In ascending the stream
they use poles fourteen or fifteen feet long, pointed with iron,
walking about one third the length of the boat from the forward
end.
Going down, they commonly keep in the middle of the stream,
using an oar at each end; or if the wind is favorable they raise
their broad sail, and have only to steer. They commonly carry
down wood or bricks, - fifteen or sixteen cords of wood, and as
many thousand bricks, at a time, - and bring back stores for the
country, consuming two or three days each way between Concord and
Charlestown. They sometimes pile the wood so as to leave a
shelter in one part where they may retire from the rain. One can
hardly imagine a more healthful employment, or one more favorable
to contemplation and the observation of nature. Unlike the
mariner, they have the constantly varying panorama of the shore
to relieve the monotony of their labor, and it seemed to us that
as they thus glided noiselessly from town to town, with all their
furniture about them, for their very homestead is a movable, they
could comment on the character of the inhabitants with greater
advantage and security to themselves than the traveller in a
coach, who would be unable to indulge in such broadsides of wit
and humor in so small a vessel for fear of the recoil. They are
not subject to great exposure, like the lumberers of Maine, in
any weather, but inhale the healthfullest breezes, being slightly
encumbered with clothing, frequently with the head and feet bare.

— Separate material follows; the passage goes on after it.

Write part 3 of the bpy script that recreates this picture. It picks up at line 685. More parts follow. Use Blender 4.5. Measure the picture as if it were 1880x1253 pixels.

When we met them at noon as they were leisurely descending the
stream, their busy commerce did not look like toil, but rather
like some ancient Oriental game still played on a large scale, as
the game of chess, for instance, handed down to this generation.
From morning till night, unless the wind is so fair that his
single sail will suffice without other labor than steering, the
boatman walks backwards and forwards on the side of his boat, now
stooping with his shoulder to the pole, then drawing it back
slowly to set it again, meanwhile moving steadily forward through
an endless valley and an everchanging scenery, now distinguishing
his course for a mile or two, and now shut in by a sudden turn of
the river in a small woodland lake. All the phenomena which
surround him are simple and grand, and there is something
impressive, even majestic, in the very motion he causes, which
will naturally be communicated to his own character, and he feels
the slow, irresistible movement under him with pride, as if it
were his own energy.
The news spread like wildfire among us youths, when formerly,
once in a year or two, one of these boats came up the Concord
River, and was seen stealing mysteriously through the meadows and
past the village. It came and departed as silently as a cloud,
without noise or dust, and was witnessed by few.